REQUIREMENT: Copy everything in the listing below word for word, apart from any images.

PROVIDED MATERIAL:
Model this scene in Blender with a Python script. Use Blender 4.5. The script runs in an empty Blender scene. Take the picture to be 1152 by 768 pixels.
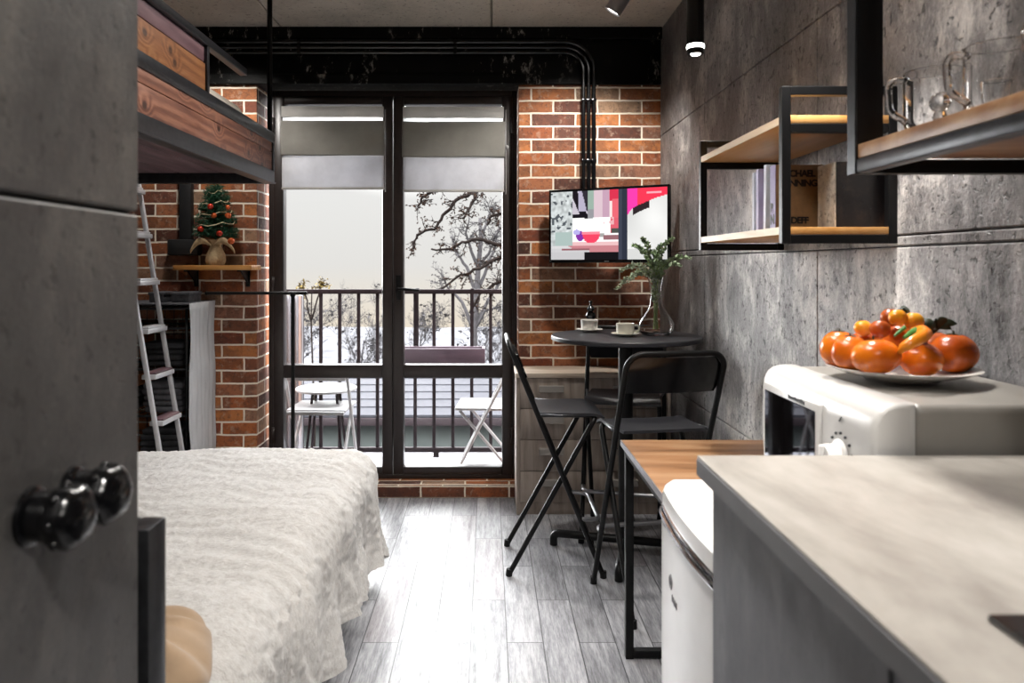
import bpy, bmesh, math, random
from mathutils import Vector, Matrix, noise as mnoise
R = math.radians
PI = math.pi
scene = bpy.context.scene
C = bpy.context.collection
F, VX, VY, CAMZ = 850.0, 549.0, 298.0, 1.36      # focal length in pixels, vanishing point of the floor planks, lens height


def at(px, py, d):
    """the place in metres that lies d metres down the room on a sight line"""
    return Vector(((px - VX) * d / F, d, CAMZ - (py - VY) * d / F))


# ------------------------------------------------------------------ mesh helpers
def new():
    return bmesh.new()


def box(bm, x0, x1, y0, y1, z0, z1, bev=0.0, seg=2, rot=None):
    m = Matrix.Translation(((x0 + x1) / 2, (y0 + y1) / 2, (z0 + z1) / 2))
    if rot is not None:
        m = m @ rot
    m = m @ Matrix.Diagonal((abs(x1 - x0), abs(y1 - y0), abs(z1 - z0), 1))
    r = bmesh.ops.create_cube(bm, size=1, matrix=m)
    if bev > 0:
        es = list({e for v in r['verts'] for e in v.link_edges})
        bmesh.ops.bevel(bm, geom=es, offset=bev, segments=seg, affect='EDGES', profile=0.5, clamp_overlap=True)


def fillet(pts, rad, n=6, closed=False):
    pts = [Vector(p) for p in pts]
    out = []
    N = len(pts)
    for i, p in enumerate(pts):
        if not closed and (i == 0 or i == N - 1):
            out.append(p)
            continue
        a, b = pts[i - 1], pts[(i + 1) % N]
        da, db = (a - p), (b - p)
        la, lb = da.length, db.length
        da.normalize(); db.normalize()
        ang = da.angle(db)
        if ang > PI - 0.02:
            out.append(p); continue
        t = min(rad / math.tan(ang / 2), la * .49, lb * .49)
        r = t * math.tan(ang / 2)
        c = p + (da + db).normalized() * (r / math.sin(ang / 2))
        s, e = p + da * t - c, p + db * t - c
        tot = s.angle(e)
        for k in range(n + 1):
            q = k / n
            v = (s * math.sin((1 - q) * tot) + e * math.sin(q * tot)) / math.sin(tot)
            out.append(c + v)
    return out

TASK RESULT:
Model this scene in Blender with a Python script. Use Blender 4.5. The script runs in an empty Blender scene. Take the picture to be 1152 by 768 pixels.
import bpy, bmesh, math, random
from mathutils import Vector, Matrix, noise as mnoise
R = math.radians
PI = math.pi
scene = bpy.context.scene
C = bpy.context.collection
F, VX, VY, CAMZ = 850.0, 549.0, 298.0, 1.36      # focal length in pixels, vanishing point of the floor planks, lens height


def at(px, py, d):
    """the place in metres that lies d metres down the room on a sight line"""
    return Vector(((px - VX) * d / F, d, CAMZ - (py - VY) * d / F))


# ------------------------------------------------------------------ mesh helpers
def new():
    return bmesh.new()


def box(bm, x0, x1, y0, y1, z0, z1, bev=0.0, seg=2, rot=None):
    m = Matrix.Translation(((x0 + x1) / 2, (y0 + y1) / 2, (z0 + z1) / 2))
    if rot is not None:
        m = m @ rot
    m = m @ Matrix.Diagonal((abs(x1 - x0), abs(y1 - y0), abs(z1 - z0), 1))
    r = bmesh.ops.create_cube(bm, size=1, matrix=m)
    if bev > 0:
        es = list({e for v in r['verts'] for e in v.link_edges})
        bmesh.ops.bevel(bm, geom=es, offset=bev, segments=seg, affect='EDGES', profile=0.5, clamp_overlap=True)


def fillet(pts, rad, n=6, closed=False):
    pts = [Vector(p) for p in pts]
    out = []
    N = len(pts)
    for i, p in enumerate(pts):
        if not closed and (i == 0 or i == N - 1):
            out.append(p)
            continue
        a, b = pts[i - 1], pts[(i + 1) % N]
        da, db = (a - p), (b - p)
        la, lb = da.length, db.length
        da.normalize(); db.normalize()
        ang = da.angle(db)
        if ang > PI - 0.02:
            out.append(p); continue
        t = min(rad / math.tan(ang / 2), la * .49, lb * .49)
        r = t * math.tan(ang / 2)
        c = p + (da + db).normalized() * (r / math.sin(ang / 2))
        s, e = p + da * t - c, p + db * t - c
        tot = s.angle(e)
        for k in range(n + 1):
            q = k / n
            v = (s * math.sin((1 - q) * tot) + e * math.sin(q * tot)) / math.sin(tot)
            out.append(c + v)
    return out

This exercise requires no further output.